On Three Futures, Scott isn’t overwhelmed. “Greener Stretch,” the brightest song on the record, layers arpeggiated synth loops over one another while Scott sings about water at least up to her neck. She is “Camped out in your sinking house” in “a slanted kitchen,” and it’s no longer a nightmare: “Now that we have groped the ledge / Let’s step back from it!”

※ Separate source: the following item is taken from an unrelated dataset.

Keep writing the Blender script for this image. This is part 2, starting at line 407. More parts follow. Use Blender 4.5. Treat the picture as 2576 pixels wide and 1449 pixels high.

Scott starts to talk as though she’s reassuring herself, breaking mid-sentence, staring across the table at me but focusing her mind elsewhere. “Ultimately, we can’t control things,” she says. “And where I’m at now, ultimately, I don’t want to control things. Because even if I had had within my power—the tiny little human that I am on the tip of a ballpoint pen—even if I had it within myself to control and manipulate events and other people, to have things align the way that I want them to, that doesn’t mean that that is the most right thing. It doesn’t mean that that is what should happen. It doesn’t mean that that is correct.”
Nothing is perfect. It’s started to rain and we’ve moved to a high wooden bench under a corrugated iron shelter. For all of that ceded control, Scott still wishes that she could see things more clearly; herself, mostly. “I think that when I say it’s my job to be an observer, I also mean to observe myself as objectively as possible,” she says. “I can try to see out, but I can’t put my eyeballs in your head and see the way you’re seeing me now. I can’t. That’s frustrating. Because I wish that I could.” Every philosophy has its limits.
“It is frustrating to be so stuck,” she says, squinting back towards the table we just moved from as the rain picks up. I ask where, and Scott responds without hesitating: “In my own body.”